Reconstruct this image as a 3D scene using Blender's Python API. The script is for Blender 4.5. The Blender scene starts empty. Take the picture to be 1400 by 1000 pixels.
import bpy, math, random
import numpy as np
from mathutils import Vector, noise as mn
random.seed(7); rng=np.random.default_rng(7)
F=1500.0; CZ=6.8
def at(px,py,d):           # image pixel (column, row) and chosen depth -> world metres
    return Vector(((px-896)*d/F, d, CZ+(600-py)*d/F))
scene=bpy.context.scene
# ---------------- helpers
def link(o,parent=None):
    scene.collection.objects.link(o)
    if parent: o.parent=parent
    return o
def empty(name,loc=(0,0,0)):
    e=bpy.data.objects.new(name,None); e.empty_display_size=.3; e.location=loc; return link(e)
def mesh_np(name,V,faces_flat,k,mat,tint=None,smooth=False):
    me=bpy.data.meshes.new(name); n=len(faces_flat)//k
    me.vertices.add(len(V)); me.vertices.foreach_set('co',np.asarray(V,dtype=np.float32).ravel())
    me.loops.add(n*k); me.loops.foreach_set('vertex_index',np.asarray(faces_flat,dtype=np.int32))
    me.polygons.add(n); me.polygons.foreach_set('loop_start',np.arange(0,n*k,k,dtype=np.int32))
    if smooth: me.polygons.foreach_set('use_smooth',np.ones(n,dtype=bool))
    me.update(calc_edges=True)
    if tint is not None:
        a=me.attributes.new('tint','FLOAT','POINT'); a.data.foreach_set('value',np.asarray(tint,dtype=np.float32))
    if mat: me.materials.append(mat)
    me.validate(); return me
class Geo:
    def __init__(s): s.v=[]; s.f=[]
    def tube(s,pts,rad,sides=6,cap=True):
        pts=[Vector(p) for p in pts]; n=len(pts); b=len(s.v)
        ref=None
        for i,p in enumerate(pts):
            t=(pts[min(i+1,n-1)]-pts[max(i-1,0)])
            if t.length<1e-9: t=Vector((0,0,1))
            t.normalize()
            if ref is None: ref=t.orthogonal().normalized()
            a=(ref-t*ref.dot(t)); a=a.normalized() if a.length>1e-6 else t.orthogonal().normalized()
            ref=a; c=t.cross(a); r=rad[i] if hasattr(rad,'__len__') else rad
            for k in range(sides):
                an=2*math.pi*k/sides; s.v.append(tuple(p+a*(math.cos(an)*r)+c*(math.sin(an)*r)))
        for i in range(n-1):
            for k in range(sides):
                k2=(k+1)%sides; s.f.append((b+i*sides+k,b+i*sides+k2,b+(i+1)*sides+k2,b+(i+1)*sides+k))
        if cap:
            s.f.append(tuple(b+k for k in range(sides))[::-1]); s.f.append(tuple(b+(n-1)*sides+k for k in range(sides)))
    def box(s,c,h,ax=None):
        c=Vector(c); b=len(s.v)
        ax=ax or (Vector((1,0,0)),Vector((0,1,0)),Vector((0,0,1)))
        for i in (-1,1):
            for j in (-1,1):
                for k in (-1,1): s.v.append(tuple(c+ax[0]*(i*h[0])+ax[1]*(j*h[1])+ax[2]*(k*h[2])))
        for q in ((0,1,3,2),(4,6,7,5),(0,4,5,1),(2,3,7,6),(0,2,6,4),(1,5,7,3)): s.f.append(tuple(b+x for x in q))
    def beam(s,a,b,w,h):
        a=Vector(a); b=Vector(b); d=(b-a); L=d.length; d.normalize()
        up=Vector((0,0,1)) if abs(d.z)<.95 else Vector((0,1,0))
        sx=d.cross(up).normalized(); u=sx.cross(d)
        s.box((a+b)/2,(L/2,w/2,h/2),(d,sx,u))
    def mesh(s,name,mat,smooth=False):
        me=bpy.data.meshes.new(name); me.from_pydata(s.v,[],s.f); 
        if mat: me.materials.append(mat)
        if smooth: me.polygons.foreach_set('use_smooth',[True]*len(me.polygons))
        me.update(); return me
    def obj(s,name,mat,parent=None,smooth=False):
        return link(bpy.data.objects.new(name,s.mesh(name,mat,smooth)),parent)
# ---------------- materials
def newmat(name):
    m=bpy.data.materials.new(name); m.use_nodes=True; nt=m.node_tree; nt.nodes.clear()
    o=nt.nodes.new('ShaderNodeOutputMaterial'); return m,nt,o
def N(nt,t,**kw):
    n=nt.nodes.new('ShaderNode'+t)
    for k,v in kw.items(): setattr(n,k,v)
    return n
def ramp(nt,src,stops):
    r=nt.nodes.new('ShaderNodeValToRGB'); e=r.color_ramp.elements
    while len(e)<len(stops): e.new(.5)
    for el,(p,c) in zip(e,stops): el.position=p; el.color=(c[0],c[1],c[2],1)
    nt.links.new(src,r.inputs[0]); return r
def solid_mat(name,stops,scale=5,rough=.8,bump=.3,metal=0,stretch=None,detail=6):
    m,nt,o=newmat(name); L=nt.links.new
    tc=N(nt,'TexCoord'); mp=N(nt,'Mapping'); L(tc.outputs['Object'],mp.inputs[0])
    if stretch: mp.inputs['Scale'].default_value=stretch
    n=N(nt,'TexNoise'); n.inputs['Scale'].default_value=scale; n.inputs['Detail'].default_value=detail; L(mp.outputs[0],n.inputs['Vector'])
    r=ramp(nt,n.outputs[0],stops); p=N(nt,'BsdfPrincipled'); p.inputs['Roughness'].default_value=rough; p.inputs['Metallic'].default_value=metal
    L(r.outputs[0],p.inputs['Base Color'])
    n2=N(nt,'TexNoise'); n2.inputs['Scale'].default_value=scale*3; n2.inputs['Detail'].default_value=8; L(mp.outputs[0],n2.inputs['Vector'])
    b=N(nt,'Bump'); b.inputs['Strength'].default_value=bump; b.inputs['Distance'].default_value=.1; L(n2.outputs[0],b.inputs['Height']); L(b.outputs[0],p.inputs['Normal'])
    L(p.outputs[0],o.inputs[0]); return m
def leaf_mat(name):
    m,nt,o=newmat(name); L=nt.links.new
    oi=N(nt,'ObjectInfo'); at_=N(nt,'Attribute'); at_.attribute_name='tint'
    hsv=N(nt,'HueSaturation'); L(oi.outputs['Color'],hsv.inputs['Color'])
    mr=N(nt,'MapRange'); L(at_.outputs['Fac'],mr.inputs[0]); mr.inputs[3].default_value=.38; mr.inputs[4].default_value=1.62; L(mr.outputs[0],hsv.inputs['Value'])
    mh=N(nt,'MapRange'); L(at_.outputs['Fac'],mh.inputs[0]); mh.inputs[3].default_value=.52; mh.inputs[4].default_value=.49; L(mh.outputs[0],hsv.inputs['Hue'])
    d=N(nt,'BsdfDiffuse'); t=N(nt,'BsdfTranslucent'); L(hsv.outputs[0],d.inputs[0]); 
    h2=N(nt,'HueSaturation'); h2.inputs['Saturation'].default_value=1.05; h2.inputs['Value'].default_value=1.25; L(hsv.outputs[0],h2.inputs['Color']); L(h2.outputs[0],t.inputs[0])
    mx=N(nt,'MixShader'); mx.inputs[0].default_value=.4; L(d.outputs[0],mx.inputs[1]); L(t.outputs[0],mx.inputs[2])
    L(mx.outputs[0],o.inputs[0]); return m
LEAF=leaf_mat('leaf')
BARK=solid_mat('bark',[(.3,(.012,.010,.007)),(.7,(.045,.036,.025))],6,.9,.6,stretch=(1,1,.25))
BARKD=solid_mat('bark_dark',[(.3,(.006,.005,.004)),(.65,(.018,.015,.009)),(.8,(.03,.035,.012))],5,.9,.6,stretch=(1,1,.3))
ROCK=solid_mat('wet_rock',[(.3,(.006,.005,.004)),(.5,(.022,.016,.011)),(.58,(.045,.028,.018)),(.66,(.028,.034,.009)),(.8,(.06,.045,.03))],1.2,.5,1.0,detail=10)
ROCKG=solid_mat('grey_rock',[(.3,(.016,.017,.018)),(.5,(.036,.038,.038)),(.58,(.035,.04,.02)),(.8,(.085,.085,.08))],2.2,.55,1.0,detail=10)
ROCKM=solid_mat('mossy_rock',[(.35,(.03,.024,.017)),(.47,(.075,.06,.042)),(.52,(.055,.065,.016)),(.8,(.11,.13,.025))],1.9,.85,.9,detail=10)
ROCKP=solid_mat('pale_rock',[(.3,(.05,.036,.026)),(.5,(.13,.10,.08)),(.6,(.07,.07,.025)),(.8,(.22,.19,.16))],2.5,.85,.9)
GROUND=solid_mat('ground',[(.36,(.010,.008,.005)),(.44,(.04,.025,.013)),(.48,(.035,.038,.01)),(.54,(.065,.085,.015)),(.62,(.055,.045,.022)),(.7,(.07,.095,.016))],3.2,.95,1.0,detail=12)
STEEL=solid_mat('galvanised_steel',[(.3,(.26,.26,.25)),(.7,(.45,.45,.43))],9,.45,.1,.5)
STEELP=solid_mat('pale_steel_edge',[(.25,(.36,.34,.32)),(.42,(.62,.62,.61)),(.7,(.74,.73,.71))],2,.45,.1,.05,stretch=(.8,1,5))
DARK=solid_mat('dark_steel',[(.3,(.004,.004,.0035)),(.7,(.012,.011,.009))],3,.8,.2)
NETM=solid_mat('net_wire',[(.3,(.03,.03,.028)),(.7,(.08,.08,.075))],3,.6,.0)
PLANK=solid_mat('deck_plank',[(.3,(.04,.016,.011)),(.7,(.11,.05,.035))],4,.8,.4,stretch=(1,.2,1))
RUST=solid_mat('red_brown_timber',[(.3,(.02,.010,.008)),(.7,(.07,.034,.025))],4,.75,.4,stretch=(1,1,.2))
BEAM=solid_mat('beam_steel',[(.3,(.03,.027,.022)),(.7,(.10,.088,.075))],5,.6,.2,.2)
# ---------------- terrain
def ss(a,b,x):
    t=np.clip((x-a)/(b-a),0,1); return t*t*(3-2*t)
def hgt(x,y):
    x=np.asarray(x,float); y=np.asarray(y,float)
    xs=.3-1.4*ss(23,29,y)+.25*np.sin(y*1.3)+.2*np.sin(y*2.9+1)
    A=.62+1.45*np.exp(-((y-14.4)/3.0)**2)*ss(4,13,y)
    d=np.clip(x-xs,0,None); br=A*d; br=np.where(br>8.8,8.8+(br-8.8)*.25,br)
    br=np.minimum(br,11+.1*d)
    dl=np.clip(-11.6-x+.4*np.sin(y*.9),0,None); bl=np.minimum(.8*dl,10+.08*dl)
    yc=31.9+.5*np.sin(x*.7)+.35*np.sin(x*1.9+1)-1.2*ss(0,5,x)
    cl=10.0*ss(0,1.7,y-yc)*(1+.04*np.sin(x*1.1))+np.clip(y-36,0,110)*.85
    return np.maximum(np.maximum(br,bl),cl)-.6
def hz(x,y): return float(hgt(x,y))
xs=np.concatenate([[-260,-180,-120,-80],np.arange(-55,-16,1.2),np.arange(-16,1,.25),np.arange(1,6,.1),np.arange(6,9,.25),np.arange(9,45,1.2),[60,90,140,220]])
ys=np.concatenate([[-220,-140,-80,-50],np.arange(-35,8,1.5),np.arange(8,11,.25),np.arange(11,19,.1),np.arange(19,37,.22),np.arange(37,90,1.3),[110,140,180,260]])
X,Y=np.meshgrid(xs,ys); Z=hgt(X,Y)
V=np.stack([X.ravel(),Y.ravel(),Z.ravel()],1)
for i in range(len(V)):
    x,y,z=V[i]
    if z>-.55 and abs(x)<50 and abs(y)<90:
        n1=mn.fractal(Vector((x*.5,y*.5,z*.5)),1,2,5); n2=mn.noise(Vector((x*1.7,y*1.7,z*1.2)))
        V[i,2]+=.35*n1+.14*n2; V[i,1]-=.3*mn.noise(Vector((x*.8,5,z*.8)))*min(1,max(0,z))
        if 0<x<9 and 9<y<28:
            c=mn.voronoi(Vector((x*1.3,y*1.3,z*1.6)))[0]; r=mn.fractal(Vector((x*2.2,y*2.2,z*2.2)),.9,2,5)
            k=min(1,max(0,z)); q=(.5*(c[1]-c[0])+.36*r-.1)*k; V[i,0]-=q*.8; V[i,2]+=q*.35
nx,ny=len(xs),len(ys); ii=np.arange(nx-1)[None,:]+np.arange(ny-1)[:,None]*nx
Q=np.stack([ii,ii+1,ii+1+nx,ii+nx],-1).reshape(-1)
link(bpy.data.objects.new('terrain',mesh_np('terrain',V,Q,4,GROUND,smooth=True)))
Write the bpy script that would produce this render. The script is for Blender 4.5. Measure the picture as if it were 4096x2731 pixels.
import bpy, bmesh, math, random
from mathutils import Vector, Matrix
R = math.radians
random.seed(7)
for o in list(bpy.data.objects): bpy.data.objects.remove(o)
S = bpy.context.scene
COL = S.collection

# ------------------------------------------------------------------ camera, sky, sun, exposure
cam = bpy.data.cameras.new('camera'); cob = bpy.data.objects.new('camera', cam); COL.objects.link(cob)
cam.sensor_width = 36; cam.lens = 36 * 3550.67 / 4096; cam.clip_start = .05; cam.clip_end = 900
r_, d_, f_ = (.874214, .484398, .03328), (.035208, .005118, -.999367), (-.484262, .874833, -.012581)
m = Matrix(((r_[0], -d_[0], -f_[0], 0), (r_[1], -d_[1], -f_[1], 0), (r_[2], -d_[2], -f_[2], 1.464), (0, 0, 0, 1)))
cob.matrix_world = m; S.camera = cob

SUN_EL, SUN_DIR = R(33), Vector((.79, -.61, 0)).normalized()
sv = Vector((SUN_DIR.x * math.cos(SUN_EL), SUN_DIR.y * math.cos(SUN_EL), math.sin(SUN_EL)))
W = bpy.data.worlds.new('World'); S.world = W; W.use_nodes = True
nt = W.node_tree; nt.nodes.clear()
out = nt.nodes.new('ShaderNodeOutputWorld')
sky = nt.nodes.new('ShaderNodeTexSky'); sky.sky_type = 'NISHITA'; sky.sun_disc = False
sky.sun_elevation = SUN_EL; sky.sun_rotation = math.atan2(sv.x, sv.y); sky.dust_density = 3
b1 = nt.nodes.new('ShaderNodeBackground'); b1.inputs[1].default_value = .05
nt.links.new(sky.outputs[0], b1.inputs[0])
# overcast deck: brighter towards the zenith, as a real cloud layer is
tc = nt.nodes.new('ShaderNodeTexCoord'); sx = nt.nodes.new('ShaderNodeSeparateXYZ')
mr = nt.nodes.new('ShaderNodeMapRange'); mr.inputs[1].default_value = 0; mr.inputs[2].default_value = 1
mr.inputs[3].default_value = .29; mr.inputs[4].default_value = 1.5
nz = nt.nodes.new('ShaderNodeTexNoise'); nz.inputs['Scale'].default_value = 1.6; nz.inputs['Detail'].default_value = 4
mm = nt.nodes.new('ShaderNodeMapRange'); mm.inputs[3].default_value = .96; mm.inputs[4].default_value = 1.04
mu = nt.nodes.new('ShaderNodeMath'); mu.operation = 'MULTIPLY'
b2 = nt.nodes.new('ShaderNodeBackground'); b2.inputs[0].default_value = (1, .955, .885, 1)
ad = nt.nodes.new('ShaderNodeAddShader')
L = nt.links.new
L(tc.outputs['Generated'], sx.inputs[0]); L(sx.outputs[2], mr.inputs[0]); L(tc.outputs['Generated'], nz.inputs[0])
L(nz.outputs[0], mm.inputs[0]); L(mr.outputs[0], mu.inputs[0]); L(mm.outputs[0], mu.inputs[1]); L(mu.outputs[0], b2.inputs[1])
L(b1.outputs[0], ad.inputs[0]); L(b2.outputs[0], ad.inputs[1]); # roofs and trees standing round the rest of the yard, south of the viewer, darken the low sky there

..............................

#### SHORT EXERCISE:
Transcribe, exactly and without additions, the lines of the records above, beginning with the line that contains "Write the bpy" and ending with the line that contains "COL = S.collection", both included.

#### OUTPUT OF THE TASK:
Write the bpy script that would produce this render. The script is for Blender 4.5. Measure the picture as if it were 4096x2731 pixels.
import bpy, bmesh, math, random
from mathutils import Vector, Matrix
R = math.radians
random.seed(7)
for o in list(bpy.data.objects): bpy.data.objects.remove(o)
S = bpy.context.scene
COL = S.collection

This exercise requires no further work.